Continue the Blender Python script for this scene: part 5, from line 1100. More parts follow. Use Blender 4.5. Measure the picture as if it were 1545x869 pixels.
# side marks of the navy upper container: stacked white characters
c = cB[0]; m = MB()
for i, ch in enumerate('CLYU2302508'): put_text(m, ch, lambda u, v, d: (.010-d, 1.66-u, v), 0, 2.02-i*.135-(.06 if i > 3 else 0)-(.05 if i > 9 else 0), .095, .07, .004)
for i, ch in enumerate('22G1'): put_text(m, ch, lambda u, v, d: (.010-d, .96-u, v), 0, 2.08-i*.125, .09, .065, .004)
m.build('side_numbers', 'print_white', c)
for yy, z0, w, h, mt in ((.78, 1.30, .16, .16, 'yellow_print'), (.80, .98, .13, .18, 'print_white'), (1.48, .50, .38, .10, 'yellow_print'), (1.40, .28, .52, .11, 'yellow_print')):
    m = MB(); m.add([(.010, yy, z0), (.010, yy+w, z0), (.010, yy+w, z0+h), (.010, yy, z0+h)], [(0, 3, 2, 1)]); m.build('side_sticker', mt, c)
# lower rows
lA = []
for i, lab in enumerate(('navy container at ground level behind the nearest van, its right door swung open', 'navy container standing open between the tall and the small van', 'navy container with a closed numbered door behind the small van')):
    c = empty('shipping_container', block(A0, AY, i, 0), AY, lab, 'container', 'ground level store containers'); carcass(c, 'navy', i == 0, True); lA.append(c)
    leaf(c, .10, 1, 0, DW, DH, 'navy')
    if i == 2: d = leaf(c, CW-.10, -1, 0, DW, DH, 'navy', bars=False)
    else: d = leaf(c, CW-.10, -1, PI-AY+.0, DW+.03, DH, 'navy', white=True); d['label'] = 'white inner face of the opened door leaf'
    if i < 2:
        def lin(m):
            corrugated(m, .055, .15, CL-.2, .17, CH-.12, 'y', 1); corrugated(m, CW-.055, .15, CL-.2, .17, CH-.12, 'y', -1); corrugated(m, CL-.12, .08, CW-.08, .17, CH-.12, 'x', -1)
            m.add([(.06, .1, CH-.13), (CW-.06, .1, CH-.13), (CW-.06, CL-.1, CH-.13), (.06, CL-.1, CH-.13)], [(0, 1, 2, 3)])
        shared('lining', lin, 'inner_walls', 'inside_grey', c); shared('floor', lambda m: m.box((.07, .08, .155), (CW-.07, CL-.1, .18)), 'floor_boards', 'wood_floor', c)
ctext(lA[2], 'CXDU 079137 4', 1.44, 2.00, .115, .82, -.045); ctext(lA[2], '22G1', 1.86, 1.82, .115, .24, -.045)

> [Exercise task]
Retype the listing exactly, in full.

> [Exercise result]
Continue the Blender Python script for this scene: part 5, from line 1100. More parts follow. Use Blender 4.5. Measure the picture as if it were 1545x869 pixels.
# side marks of the navy upper container: stacked white characters
c = cB[0]; m = MB()
for i, ch in enumerate('CLYU2302508'): put_text(m, ch, lambda u, v, d: (.010-d, 1.66-u, v), 0, 2.02-i*.135-(.06 if i > 3 else 0)-(.05 if i > 9 else 0), .095, .07, .004)
for i, ch in enumerate('22G1'): put_text(m, ch, lambda u, v, d: (.010-d, .96-u, v), 0, 2.08-i*.125, .09, .065, .004)
m.build('side_numbers', 'print_white', c)
for yy, z0, w, h, mt in ((.78, 1.30, .16, .16, 'yellow_print'), (.80, .98, .13, .18, 'print_white'), (1.48, .50, .38, .10, 'yellow_print'), (1.40, .28, .52, .11, 'yellow_print')):
    m = MB(); m.add([(.010, yy, z0), (.010, yy+w, z0), (.010, yy+w, z0+h), (.010, yy, z0+h)], [(0, 3, 2, 1)]); m.build('side_sticker', mt, c)
# lower rows
lA = []
for i, lab in enumerate(('navy container at ground level behind the nearest van, its right door swung open', 'navy container standing open between the tall and the small van', 'navy container with a closed numbered door behind the small van')):
    c = empty('shipping_container', block(A0, AY, i, 0), AY, lab, 'container', 'ground level store containers'); carcass(c, 'navy', i == 0, True); lA.append(c)
    leaf(c, .10, 1, 0, DW, DH, 'navy')
    if i == 2: d = leaf(c, CW-.10, -1, 0, DW, DH, 'navy', bars=False)
    else: d = leaf(c, CW-.10, -1, PI-AY+.0, DW+.03, DH, 'navy', white=True); d['label'] = 'white inner face of the opened door leaf'
    if i < 2:
        def lin(m):
            corrugated(m, .055, .15, CL-.2, .17, CH-.12, 'y', 1); corrugated(m, CW-.055, .15, CL-.2, .17, CH-.12, 'y', -1); corrugated(m, CL-.12, .08, CW-.08, .17, CH-.12, 'x', -1)
            m.add([(.06, .1, CH-.13), (CW-.06, .1, CH-.13), (CW-.06, CL-.1, CH-.13), (.06, CL-.1, CH-.13)], [(0, 1, 2, 3)])
        shared('lining', lin, 'inner_walls', 'inside_grey', c); shared('floor', lambda m: m.box((.07, .08, .155), (CW-.07, CL-.1, .18)), 'floor_boards', 'wood_floor', c)
ctext(lA[2], 'CXDU 079137 4', 1.44, 2.00, .115, .82, -.045); ctext(lA[2], '22G1', 1.86, 1.82, .115, .24, -.045)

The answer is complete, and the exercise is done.